Exercise instructions: Print the listing in its entirety and exactly, leaving out images.

Data extract:
= = = = = = =

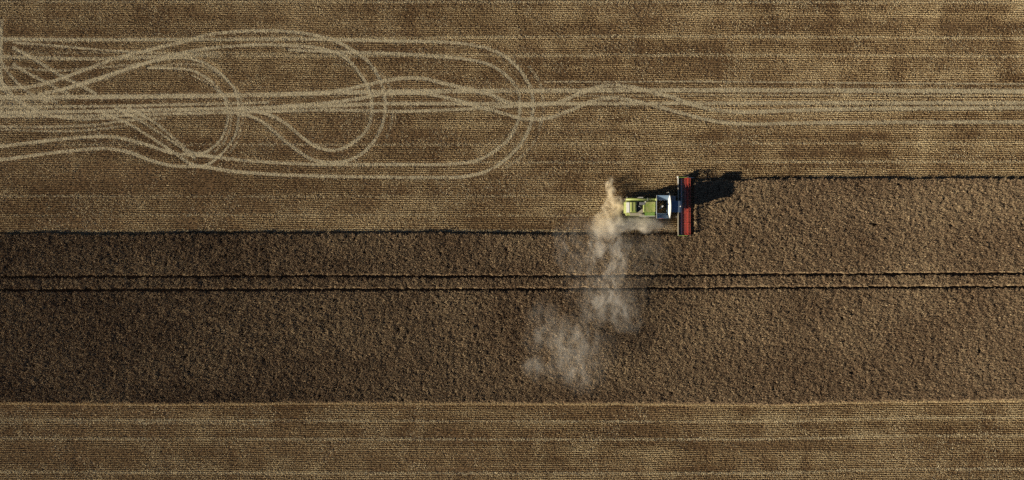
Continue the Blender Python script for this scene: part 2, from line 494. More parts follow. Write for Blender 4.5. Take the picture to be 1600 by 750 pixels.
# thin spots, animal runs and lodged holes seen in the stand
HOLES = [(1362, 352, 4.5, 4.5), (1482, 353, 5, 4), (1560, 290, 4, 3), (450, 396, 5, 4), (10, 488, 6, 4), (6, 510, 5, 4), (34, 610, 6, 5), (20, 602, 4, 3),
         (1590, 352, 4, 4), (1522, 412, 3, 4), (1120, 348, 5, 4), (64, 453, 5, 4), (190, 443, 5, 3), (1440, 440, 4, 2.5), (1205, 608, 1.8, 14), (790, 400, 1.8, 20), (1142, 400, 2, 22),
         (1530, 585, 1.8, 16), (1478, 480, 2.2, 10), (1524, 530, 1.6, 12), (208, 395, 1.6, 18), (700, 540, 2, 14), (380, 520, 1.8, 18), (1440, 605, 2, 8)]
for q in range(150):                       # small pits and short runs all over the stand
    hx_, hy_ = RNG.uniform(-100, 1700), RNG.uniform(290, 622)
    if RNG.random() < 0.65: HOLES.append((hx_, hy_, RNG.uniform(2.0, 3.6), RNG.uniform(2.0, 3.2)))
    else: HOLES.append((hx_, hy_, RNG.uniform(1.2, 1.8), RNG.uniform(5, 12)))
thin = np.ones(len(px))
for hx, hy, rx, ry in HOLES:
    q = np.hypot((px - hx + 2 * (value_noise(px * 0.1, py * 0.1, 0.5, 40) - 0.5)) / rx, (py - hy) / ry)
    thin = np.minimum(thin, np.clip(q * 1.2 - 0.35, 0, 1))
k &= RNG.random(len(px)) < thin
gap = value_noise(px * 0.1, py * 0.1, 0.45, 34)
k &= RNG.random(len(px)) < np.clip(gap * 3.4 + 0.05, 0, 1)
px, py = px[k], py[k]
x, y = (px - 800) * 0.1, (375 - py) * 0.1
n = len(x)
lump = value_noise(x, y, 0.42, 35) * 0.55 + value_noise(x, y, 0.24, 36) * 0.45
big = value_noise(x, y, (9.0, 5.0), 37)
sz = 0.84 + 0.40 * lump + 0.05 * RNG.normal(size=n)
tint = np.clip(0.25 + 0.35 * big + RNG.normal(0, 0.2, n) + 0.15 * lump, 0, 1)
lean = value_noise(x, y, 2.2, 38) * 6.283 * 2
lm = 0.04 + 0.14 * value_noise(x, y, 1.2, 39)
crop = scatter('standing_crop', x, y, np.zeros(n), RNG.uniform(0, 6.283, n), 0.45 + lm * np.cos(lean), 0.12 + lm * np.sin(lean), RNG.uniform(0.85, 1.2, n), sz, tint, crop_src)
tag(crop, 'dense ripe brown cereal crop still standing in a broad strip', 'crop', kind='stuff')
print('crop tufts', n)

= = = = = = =

Problem solution:
Continue the Blender Python script for this scene: part 2, from line 494. More parts follow. Write for Blender 4.5. Take the picture to be 1600 by 750 pixels.
# thin spots, animal runs and lodged holes seen in the stand
HOLES = [(1362, 352, 4.5, 4.5), (1482, 353, 5, 4), (1560, 290, 4, 3), (450, 396, 5, 4), (10, 488, 6, 4), (6, 510, 5, 4), (34, 610, 6, 5), (20, 602, 4, 3),
         (1590, 352, 4, 4), (1522, 412, 3, 4), (1120, 348, 5, 4), (64, 453, 5, 4), (190, 443, 5, 3), (1440, 440, 4, 2.5), (1205, 608, 1.8, 14), (790, 400, 1.8, 20), (1142, 400, 2, 22),
         (1530, 585, 1.8, 16), (1478, 480, 2.2, 10), (1524, 530, 1.6, 12), (208, 395, 1.6, 18), (700, 540, 2, 14), (380, 520, 1.8, 18), (1440, 605, 2, 8)]
for q in range(150):                       # small pits and short runs all over the stand
    hx_, hy_ = RNG.uniform(-100, 1700), RNG.uniform(290, 622)
    if RNG.random() < 0.65: HOLES.append((hx_, hy_, RNG.uniform(2.0, 3.6), RNG.uniform(2.0, 3.2)))
    else: HOLES.append((hx_, hy_, RNG.uniform(1.2, 1.8), RNG.uniform(5, 12)))
thin = np.ones(len(px))
for hx, hy, rx, ry in HOLES:
    q = np.hypot((px - hx + 2 * (value_noise(px * 0.1, py * 0.1, 0.5, 40) - 0.5)) / rx, (py - hy) / ry)
    thin = np.minimum(thin, np.clip(q * 1.2 - 0.35, 0, 1))
k &= RNG.random(len(px)) < thin
gap = value_noise(px * 0.1, py * 0.1, 0.45, 34)
k &= RNG.random(len(px)) < np.clip(gap * 3.4 + 0.05, 0, 1)
px, py = px[k], py[k]
x, y = (px - 800) * 0.1, (375 - py) * 0.1
n = len(x)
lump = value_noise(x, y, 0.42, 35) * 0.55 + value_noise(x, y, 0.24, 36) * 0.45
big = value_noise(x, y, (9.0, 5.0), 37)
sz = 0.84 + 0.40 * lump + 0.05 * RNG.normal(size=n)
tint = np.clip(0.25 + 0.35 * big + RNG.normal(0, 0.2, n) + 0.15 * lump, 0, 1)
lean = value_noise(x, y, 2.2, 38) * 6.283 * 2
lm = 0.04 + 0.14 * value_noise(x, y, 1.2, 39)
crop = scatter('standing_crop', x, y, np.zeros(n), RNG.uniform(0, 6.283, n), 0.45 + lm * np.cos(lean), 0.12 + lm * np.sin(lean), RNG.uniform(0.85, 1.2, n), sz, tint, crop_src)
tag(crop, 'dense ripe brown cereal crop still standing in a broad strip', 'crop', kind='stuff')
print('crop tufts', n)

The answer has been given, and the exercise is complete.